Saturday, May 30, 2009

We are more or less caught up with the spring garden work (well, I haven't finished my demolition project but that seems to be an on-going skirmish, with the Chinese Lantern Company (Inc) continually pushing their underground railway around in an intricate maze. I come across the long, straight pencil thin roots wherever I dig). ....

There is now a little time for books, and I have been re-reading Ex Libris by Anne Fadiman, a charming book (as they would say in reviews) about the precious place books have in the life of those who treasure them. This will be the third or fourth time of reading....

And as a coincidence I found in the library a book she has edited entitled "Rereadings".



From a review by Farrar, Straus and Giroux...

'Is a book the same book—or a reader the same reader—the second time around? The seventeen authors in this witty and poignant collection of essays all agree on the answer: Never.

The editor of Rereadings is Anne Fadiman, and readers of her bestselling book Ex Libris will find this volume especially satisfying. Her chosen authors include Sven Birkerts, Allegra Goodman, Vivian Gornick, Patricia Hampl, Phillip Lopate, and Luc Sante; the objects of their literary affections range from Pride and Prejudice to Sue Barton, Student Nurse.

These essays are not conventional literary criticism; they are about relationships. Rereadings reveals at least as much about the reader as about the book: each is a miniature memoir that focuses on that most interesting of topics, the protean nature of love. And as every bibliophile knows, no love is more life-changing than the love of a book'.


In her Foreward: On Reading, Anne tells the tale of reading 'The Horse and His Boy' by C.S. Lewis to her son, Henry. It is a book she had read when she was eight, - the age of her son at the time of the rereading. His acceptance of the book was the same as her's had been at first reading, enthusiastic and totally absorbed in the adventure.




Anne was delighted at his reaction to the time they spent reading, but gradually her adult self remembered C.S. Lewis's attitude to women, and she was appalled to find it colouring her interpretation of the book which she had once found so enchanting.

Anne says - 'and there lay the essential differences between reading and rereading, acts that Henry and I were performing simultaneously. The former had more velocity: and latter had more depth. The former shut out the world in order to focus on the story; the latter dragged in the world in order to assess the story. The former was more fun; the latter was more cynical. But what was remarkable about the latter was that it contained the former; even while, as with the upper half of a set of bifocals, I saw the book through the complicating lens of adulthood, I also saw it through the memory of the first time I'd read it, when it had seemed as swift and pure as the Winding Arrow, the river that divides Calormen from Archenland'.

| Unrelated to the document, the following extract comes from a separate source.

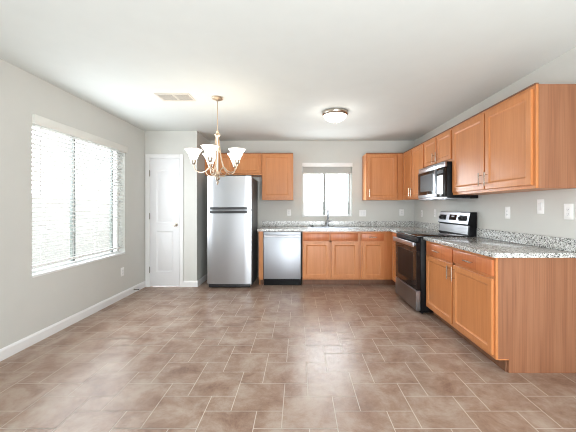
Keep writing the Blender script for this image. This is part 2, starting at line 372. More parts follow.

I closed the book and thought about this, - the way experience affects our relationship to books we first read while we were still young and innocent; when we didn't know what it is like to be twenty, or thirty-five, or sixty, or even eighty-four.

I remembered reading 'Claudia and David' by Rose Franken ca 1944. And at the same time Charles saw a stage play of 'Claudia and David' while he was still overseas, in London. We were engaged, but not yet married until he returned from the war.

It was a tender, romanticized picture of marriage, and I sighed with anticipation. Sentiment kept the book on our shelves for many years, probably until we downsized just after our 60th year together. I did reread it a number of times, - it was still touching and romantic, but by this time I also knew the realities of a happy marriage.

A few years ago I found a sequel to Claudia and David in a second hand book store.
It will be interesting to reread it. I have never really abandoned romance, but then, the years have taught me to cultivate reality as well.

Will I have a different view of the 'young Claudia' from the one that filled my head with such quixotic fantasies?

And if I don't, what will that indicate?????